The Conservatives committed during the General Election campaign to launching a retail offering of Lloyds shares within 12 months, with bonus shares offered to investors who retain their stakes for a minimum period.

Outlining his plans for RBS in a speech at the City’s Mansion House last week, Mr Osborne described the lender as "the hardest nut to crack", adding:

"I was not responsible for the bailout of RBS or the price paid then for shares bought by the taxpayer: but I am responsible for getting the best deal now for the taxpayer and doing whatever I can to support the British economy.

"There is no doubt that starting to sell the Government’s stake in RBS is the right thing to do on both counts."

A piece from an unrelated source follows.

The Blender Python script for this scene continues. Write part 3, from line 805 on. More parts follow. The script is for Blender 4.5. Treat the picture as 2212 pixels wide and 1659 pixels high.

The Chancellor pointed to advice from the investment bank Rothschild and Mark Carney, the Bank of England Governor, that further delaying the sale made little sense, even though a disposal of taxpayers' 78% stake in RBS at the current share price would result in a £7bn loss.

Rothschild's report suggested that when fees paid to the Treasury by rescued banks were taken into account, taxpayers could make an aggregate £14bn profit if the remaining stakes in Lloyds and RBS were sold at their current levels.

The appointment of Goldman comes as RBS overhauls its own City relationships, with Bank of America Merrill Lynch expected to replace UBS (NYSEArca: FBGX - news) as one of the taxpayer-backed lender’s corporate brokers.

Jim O'Neil, a respected investment banker who previously ran UKFI, will be among the key figures overseeing the relationship if the move is confirmed.

Spokesmen for both UKFI and Goldman declined to comment on Thursday.